The headline of a June 30 briefing to top officials was stark: "Bin Ladin Planning High-Profile Attacks." The report stated that Bin Ladin operatives expected near-term attacks to have dramatic consequences of catastrophic proportions. That same day, Saudi Arabia declared its highest level of terror alert. Despite evidence of delays possibly caused by heightened U.S. security, the planning for attacks was continuing.
On July 2, the FBI Counterterrorism Division sent a message to federal agencies and state and local law enforcement agencies summarizing information regarding threats from Bin Ladin. It warned that there was an increased volume of threat reporting, indicating a potential for attacks against U.S. targets abroad from groups "aligned with or sympathetic to Usama Bin Ladin." Despite the general warnings, the message further stated, "The FBI has no information indicating a credible threat of terrorist attack in the United States." However, it went on to emphasize that the possibility of attack in the United States could not be discounted. It also noted that the July 4 holiday might heighten the threats. The report asked recipients to "exercise extreme vigilance" and "report suspicious activities" to the FBI. It did not suggest specific actions that they should take to prevent attacks.
In hindsight, a cogent question to consider is whether expanding the warning outside official channels to a broader public audience might have successfully prevented the 9-11 plot.

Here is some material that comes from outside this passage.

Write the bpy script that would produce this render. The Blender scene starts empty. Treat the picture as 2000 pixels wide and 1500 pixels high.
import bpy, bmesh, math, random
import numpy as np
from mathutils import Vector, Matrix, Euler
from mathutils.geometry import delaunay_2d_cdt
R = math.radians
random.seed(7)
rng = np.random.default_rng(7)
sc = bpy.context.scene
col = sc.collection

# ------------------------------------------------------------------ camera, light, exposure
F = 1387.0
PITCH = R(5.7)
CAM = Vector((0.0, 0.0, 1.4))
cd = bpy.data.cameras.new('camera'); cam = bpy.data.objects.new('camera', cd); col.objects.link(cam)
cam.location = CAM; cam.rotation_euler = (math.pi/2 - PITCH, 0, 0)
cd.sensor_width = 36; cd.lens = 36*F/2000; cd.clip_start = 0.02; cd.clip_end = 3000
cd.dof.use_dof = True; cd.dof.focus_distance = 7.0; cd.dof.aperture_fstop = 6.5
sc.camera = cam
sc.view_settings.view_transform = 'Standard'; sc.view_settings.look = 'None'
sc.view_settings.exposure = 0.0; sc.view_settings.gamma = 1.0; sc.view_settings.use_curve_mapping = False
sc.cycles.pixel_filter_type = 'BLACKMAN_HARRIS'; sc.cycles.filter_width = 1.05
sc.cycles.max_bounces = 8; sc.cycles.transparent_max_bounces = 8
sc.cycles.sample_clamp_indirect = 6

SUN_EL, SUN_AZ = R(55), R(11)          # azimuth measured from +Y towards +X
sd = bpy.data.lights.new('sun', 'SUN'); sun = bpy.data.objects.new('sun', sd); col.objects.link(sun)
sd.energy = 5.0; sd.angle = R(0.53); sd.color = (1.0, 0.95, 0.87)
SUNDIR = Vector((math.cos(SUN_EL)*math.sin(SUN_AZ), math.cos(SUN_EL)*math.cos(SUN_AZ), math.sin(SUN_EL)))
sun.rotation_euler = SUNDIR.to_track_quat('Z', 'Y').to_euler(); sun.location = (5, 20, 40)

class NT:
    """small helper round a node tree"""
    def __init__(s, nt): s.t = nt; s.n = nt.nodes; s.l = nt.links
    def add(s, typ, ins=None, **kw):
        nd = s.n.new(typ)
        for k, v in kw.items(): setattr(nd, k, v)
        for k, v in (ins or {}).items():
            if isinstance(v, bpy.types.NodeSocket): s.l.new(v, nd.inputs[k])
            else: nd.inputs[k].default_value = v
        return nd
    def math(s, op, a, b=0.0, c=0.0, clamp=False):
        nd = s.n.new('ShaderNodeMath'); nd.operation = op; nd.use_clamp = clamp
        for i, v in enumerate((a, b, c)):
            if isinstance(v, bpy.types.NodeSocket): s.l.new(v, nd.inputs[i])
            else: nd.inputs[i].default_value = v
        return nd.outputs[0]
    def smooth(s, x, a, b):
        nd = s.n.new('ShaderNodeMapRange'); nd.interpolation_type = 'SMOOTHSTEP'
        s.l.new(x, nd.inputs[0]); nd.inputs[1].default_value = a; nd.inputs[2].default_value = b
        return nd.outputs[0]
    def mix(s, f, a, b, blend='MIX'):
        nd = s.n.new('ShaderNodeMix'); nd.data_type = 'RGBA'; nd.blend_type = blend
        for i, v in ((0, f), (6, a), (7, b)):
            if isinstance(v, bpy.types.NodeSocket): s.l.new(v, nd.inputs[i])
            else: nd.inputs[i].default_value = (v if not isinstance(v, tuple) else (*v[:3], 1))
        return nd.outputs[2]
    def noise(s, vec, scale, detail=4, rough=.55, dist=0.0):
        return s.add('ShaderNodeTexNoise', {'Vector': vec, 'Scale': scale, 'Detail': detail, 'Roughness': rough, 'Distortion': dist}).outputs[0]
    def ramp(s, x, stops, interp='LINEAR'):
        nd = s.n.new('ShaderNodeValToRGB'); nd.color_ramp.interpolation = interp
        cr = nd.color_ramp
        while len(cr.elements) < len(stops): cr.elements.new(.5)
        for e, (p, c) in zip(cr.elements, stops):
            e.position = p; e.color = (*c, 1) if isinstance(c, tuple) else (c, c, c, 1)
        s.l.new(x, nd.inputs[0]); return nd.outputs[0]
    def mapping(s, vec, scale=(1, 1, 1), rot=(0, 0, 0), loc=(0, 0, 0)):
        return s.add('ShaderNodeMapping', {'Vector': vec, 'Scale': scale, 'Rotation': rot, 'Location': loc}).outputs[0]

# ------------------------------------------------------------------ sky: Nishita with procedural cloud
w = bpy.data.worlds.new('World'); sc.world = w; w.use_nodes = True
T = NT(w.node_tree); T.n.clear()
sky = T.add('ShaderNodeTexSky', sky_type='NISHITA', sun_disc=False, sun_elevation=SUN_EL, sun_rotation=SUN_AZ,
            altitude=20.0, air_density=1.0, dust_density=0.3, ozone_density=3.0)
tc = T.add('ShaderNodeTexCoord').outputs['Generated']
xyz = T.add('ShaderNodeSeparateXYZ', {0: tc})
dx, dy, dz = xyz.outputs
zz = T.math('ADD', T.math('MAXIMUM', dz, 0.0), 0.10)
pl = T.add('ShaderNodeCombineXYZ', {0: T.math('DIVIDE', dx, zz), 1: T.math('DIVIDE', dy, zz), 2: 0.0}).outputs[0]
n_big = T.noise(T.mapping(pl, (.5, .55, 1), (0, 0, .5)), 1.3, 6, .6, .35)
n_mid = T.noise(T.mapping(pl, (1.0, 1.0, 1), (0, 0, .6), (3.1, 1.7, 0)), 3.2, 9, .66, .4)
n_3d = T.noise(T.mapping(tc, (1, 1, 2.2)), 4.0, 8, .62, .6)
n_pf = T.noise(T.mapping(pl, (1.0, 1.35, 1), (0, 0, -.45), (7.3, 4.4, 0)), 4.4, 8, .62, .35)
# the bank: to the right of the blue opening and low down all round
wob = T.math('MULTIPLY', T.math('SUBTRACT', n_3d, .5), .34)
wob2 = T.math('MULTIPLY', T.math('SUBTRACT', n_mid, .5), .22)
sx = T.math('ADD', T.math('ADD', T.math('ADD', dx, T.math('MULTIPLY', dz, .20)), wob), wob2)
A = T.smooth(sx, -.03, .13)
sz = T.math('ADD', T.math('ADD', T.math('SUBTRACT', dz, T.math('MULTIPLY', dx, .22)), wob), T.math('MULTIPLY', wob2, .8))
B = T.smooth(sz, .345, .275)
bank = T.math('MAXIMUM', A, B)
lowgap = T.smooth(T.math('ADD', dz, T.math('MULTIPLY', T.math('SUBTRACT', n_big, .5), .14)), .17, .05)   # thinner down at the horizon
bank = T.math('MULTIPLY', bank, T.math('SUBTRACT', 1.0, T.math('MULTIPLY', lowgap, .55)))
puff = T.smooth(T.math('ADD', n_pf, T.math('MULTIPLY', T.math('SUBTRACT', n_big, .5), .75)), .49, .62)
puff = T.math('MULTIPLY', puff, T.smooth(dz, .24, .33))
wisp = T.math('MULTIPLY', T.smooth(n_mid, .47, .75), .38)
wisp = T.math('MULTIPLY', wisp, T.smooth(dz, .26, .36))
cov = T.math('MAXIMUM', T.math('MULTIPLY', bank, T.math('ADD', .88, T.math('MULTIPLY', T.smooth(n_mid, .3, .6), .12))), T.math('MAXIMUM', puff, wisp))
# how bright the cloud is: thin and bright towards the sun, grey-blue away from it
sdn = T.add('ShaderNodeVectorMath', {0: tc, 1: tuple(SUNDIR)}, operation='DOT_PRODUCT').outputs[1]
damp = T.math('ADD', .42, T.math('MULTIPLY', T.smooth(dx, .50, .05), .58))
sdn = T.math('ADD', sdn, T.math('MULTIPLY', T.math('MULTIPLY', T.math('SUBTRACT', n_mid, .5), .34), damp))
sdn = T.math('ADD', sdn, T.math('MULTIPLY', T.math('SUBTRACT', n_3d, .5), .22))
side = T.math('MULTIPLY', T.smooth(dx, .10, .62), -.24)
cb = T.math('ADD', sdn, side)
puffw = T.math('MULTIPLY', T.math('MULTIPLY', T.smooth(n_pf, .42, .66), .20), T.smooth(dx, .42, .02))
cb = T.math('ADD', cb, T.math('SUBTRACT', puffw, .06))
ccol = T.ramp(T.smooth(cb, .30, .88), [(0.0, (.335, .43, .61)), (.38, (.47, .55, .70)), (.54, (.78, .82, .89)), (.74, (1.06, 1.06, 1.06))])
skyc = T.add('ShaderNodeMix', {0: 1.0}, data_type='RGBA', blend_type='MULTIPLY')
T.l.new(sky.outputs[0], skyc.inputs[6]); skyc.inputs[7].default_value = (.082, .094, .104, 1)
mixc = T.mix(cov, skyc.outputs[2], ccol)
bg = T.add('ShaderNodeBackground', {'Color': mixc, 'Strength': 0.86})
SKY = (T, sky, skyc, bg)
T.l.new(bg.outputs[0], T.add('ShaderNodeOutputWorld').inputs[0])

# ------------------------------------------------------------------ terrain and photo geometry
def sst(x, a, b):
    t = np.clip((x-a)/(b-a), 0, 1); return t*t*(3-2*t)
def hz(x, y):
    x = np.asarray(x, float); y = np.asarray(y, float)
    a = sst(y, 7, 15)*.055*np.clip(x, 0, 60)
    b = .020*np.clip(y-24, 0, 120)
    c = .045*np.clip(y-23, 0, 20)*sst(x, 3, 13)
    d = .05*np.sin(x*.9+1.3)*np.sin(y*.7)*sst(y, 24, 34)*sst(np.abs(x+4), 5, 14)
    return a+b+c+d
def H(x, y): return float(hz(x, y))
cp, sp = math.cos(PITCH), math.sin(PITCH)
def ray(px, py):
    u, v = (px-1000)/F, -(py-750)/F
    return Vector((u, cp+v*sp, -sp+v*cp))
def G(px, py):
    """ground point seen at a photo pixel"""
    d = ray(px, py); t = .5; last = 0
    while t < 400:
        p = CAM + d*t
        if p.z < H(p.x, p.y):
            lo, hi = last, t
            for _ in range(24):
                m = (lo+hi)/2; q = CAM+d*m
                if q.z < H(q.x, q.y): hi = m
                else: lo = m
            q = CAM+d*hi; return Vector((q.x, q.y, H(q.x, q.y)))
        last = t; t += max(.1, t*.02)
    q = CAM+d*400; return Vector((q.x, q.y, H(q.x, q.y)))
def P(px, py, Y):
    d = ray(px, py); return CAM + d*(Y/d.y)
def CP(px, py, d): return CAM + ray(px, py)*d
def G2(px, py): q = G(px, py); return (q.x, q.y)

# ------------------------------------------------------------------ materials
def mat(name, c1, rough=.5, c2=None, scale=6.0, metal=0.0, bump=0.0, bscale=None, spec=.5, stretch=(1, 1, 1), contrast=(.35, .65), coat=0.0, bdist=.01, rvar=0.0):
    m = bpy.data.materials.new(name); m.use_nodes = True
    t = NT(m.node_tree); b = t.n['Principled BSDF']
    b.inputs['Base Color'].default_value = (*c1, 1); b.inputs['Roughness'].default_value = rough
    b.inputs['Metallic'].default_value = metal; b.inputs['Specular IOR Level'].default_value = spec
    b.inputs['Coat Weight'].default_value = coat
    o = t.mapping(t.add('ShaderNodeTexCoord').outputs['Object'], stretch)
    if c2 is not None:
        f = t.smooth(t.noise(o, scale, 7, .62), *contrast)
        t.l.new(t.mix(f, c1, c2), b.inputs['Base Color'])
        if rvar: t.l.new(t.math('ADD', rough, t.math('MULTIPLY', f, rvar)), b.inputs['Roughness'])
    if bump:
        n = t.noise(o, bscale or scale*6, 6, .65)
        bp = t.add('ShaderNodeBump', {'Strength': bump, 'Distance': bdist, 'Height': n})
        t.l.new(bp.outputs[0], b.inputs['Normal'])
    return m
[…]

Once the decision is made to move fully to “Prevention,” an expanded public warning can serve to either potentially disrupt or delay a terrorist attack. Maximizing awareness through public warning—raising the HSAS protective condition to orange for a threatened sector or region, for instance—may well have the desired affect of delaying an attack; but if crafted thoughtfully and deliberately, expanded awareness could also physically disrupt an attack if it leads to the arrest of one or more operatives in a terrorist network.